On Linux, there are ways to enable automatic security updates, including automatic reboots, so you can safely receive the mitigations your distro provides. That way, you don't have to worry about forgetting to patch (until the distro release becomes unmaintained, at least).

Now, dirty frag was a zero day, meaning that it was released and probably in the wild before a mitigation was pushed out to handle it. So you did need to apply an actual configuration patch... unless you had some form of kernel based isolation, which I mention as #2 of my other comment in this thread: https://programming.dev/post/52129409/24414213

[–] sylver_dragon@lemmy.world 2 points 15 hours ago

Sadly, a reluctance to install patches isn't unique to Windows administration. I worked at a site with a well functioning Satellite infrastructure and support contracts with Red Hat. And we (InfoSec) were still chasing down admins to get their shit patched. Thankfully, we had NAC and authorization to disconnect systems that feel out of compliance. Most departments got with the program pretty quick when they ignored the "please patch all critical vulnerabilities in three days' email and ended up with a "you are out of compliance and have been disconnected" email.

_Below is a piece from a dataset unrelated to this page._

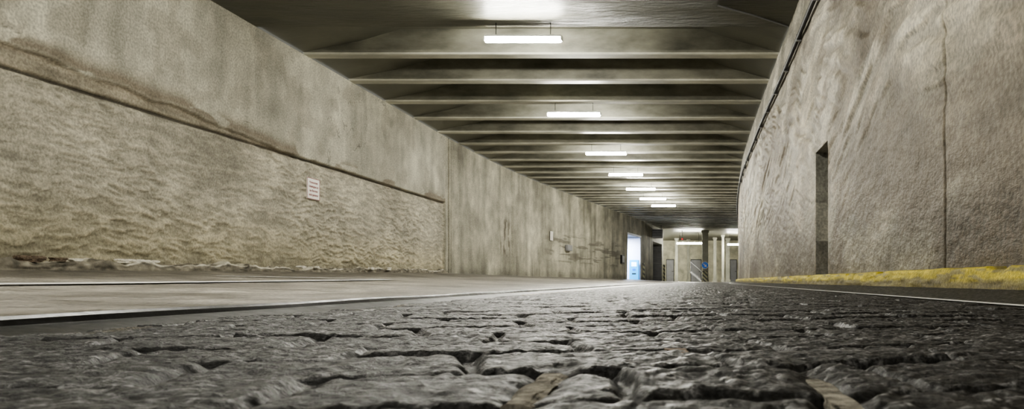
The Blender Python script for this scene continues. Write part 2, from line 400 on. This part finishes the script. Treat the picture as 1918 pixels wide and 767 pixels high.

And Docker had made the whole Linux situation even worse. So many devs love to spin up containers, basically disable any sort of firewall, don't bother with IP filtering. Oh and let's just use passwords for ssh. Also, who needs logs? It's a container, right. So, let's disable all logging and not forward those anywhere. Then they promptly forget about the container until we run a vuln scan and find it's got half a dozen RCE vulns and have to run them down and ask why the fuck it's still running.

Linux is a much better base to build on. But bad security hygiene is still rife and still really bad for security.

[–] frongt@lemmy.zip 2 points 1 day ago

"Should" is a four-letter word in fields like safety and security.